> What you will do: Write out all the data again, exactly as it stands.

> Information provided:
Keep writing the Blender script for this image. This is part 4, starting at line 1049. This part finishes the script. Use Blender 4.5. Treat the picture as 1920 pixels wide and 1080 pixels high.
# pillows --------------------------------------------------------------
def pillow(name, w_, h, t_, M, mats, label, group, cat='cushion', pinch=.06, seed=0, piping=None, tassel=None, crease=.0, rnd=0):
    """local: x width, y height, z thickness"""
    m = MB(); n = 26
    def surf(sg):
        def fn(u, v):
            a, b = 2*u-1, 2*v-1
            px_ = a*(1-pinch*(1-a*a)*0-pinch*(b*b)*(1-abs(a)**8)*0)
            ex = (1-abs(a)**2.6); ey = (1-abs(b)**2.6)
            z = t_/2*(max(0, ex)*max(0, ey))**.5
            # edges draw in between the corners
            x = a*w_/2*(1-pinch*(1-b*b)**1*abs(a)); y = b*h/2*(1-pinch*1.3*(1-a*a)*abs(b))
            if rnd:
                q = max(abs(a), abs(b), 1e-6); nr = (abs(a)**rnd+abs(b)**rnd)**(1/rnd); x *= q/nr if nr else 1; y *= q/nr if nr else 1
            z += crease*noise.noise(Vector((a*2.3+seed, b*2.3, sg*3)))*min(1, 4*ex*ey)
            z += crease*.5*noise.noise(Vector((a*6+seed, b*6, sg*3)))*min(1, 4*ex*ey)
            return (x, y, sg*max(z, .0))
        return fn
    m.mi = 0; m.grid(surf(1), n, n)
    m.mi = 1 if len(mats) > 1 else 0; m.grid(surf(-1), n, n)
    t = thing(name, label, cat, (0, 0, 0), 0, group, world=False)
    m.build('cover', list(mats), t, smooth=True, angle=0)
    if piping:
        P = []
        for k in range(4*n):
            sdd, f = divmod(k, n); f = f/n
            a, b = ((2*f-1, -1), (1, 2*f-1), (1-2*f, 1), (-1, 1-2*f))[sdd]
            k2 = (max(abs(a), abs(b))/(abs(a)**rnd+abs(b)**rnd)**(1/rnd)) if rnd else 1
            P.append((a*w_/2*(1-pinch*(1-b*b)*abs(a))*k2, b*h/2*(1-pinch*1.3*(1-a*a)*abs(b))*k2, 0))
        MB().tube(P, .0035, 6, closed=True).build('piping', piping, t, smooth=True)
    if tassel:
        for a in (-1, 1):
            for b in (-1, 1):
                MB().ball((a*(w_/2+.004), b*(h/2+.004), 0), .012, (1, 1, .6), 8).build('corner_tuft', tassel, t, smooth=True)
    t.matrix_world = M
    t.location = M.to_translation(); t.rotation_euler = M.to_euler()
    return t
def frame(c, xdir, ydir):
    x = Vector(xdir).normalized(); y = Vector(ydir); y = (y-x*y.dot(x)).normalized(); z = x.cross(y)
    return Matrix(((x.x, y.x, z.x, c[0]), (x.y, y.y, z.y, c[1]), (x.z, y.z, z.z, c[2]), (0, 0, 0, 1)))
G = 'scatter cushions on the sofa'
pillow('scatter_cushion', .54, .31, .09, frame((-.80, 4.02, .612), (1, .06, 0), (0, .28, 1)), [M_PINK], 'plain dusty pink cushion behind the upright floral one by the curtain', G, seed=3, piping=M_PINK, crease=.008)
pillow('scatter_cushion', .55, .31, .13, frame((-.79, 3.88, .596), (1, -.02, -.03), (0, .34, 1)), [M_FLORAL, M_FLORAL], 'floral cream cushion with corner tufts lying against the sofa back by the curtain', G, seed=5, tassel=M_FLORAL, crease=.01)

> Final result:
Keep writing the Blender script for this image. This is part 4, starting at line 1049. This part finishes the script. Use Blender 4.5. Treat the picture as 1920 pixels wide and 1080 pixels high.
# pillows --------------------------------------------------------------
def pillow(name, w_, h, t_, M, mats, label, group, cat='cushion', pinch=.06, seed=0, piping=None, tassel=None, crease=.0, rnd=0):
    """local: x width, y height, z thickness"""
    m = MB(); n = 26
    def surf(sg):
        def fn(u, v):
            a, b = 2*u-1, 2*v-1
            px_ = a*(1-pinch*(1-a*a)*0-pinch*(b*b)*(1-abs(a)**8)*0)
            ex = (1-abs(a)**2.6); ey = (1-abs(b)**2.6)
            z = t_/2*(max(0, ex)*max(0, ey))**.5
            # edges draw in between the corners
            x = a*w_/2*(1-pinch*(1-b*b)**1*abs(a)); y = b*h/2*(1-pinch*1.3*(1-a*a)*abs(b))
            if rnd:
                q = max(abs(a), abs(b), 1e-6); nr = (abs(a)**rnd+abs(b)**rnd)**(1/rnd); x *= q/nr if nr else 1; y *= q/nr if nr else 1
            z += crease*noise.noise(Vector((a*2.3+seed, b*2.3, sg*3)))*min(1, 4*ex*ey)
            z += crease*.5*noise.noise(Vector((a*6+seed, b*6, sg*3)))*min(1, 4*ex*ey)
            return (x, y, sg*max(z, .0))
        return fn
    m.mi = 0; m.grid(surf(1), n, n)
    m.mi = 1 if len(mats) > 1 else 0; m.grid(surf(-1), n, n)
    t = thing(name, label, cat, (0, 0, 0), 0, group, world=False)
    m.build('cover', list(mats), t, smooth=True, angle=0)
    if piping:
        P = []
        for k in range(4*n):
            sdd, f = divmod(k, n); f = f/n
            a, b = ((2*f-1, -1), (1, 2*f-1), (1-2*f, 1), (-1, 1-2*f))[sdd]
            k2 = (max(abs(a), abs(b))/(abs(a)**rnd+abs(b)**rnd)**(1/rnd)) if rnd else 1
            P.append((a*w_/2*(1-pinch*(1-b*b)*abs(a))*k2, b*h/2*(1-pinch*1.3*(1-a*a)*abs(b))*k2, 0))
        MB().tube(P, .0035, 6, closed=True).build('piping', piping, t, smooth=True)
    if tassel:
        for a in (-1, 1):
            for b in (-1, 1):
                MB().ball((a*(w_/2+.004), b*(h/2+.004), 0), .012, (1, 1, .6), 8).build('corner_tuft', tassel, t, smooth=True)
    t.matrix_world = M
    t.location = M.to_translation(); t.rotation_euler = M.to_euler()
    return t
def frame(c, xdir, ydir):
    x = Vector(xdir).normalized(); y = Vector(ydir); y = (y-x*y.dot(x)).normalized(); z = x.cross(y)
    return Matrix(((x.x, y.x, z.x, c[0]), (x.y, y.y, z.y, c[1]), (x.z, y.z, z.z, c[2]), (0, 0, 0, 1)))
G = 'scatter cushions on the sofa'
pillow('scatter_cushion', .54, .31, .09, frame((-.80, 4.02, .612), (1, .06, 0), (0, .28, 1)), [M_PINK], 'plain dusty pink cushion behind the upright floral one by the curtain', G, seed=3, piping=M_PINK, crease=.008)
pillow('scatter_cushion', .55, .31, .13, frame((-.79, 3.88, .596), (1, -.02, -.03), (0, .34, 1)), [M_FLORAL, M_FLORAL], 'floral cream cushion with corner tufts lying against the sofa back by the curtain', G, seed=5, tassel=M_FLORAL, crease=.01)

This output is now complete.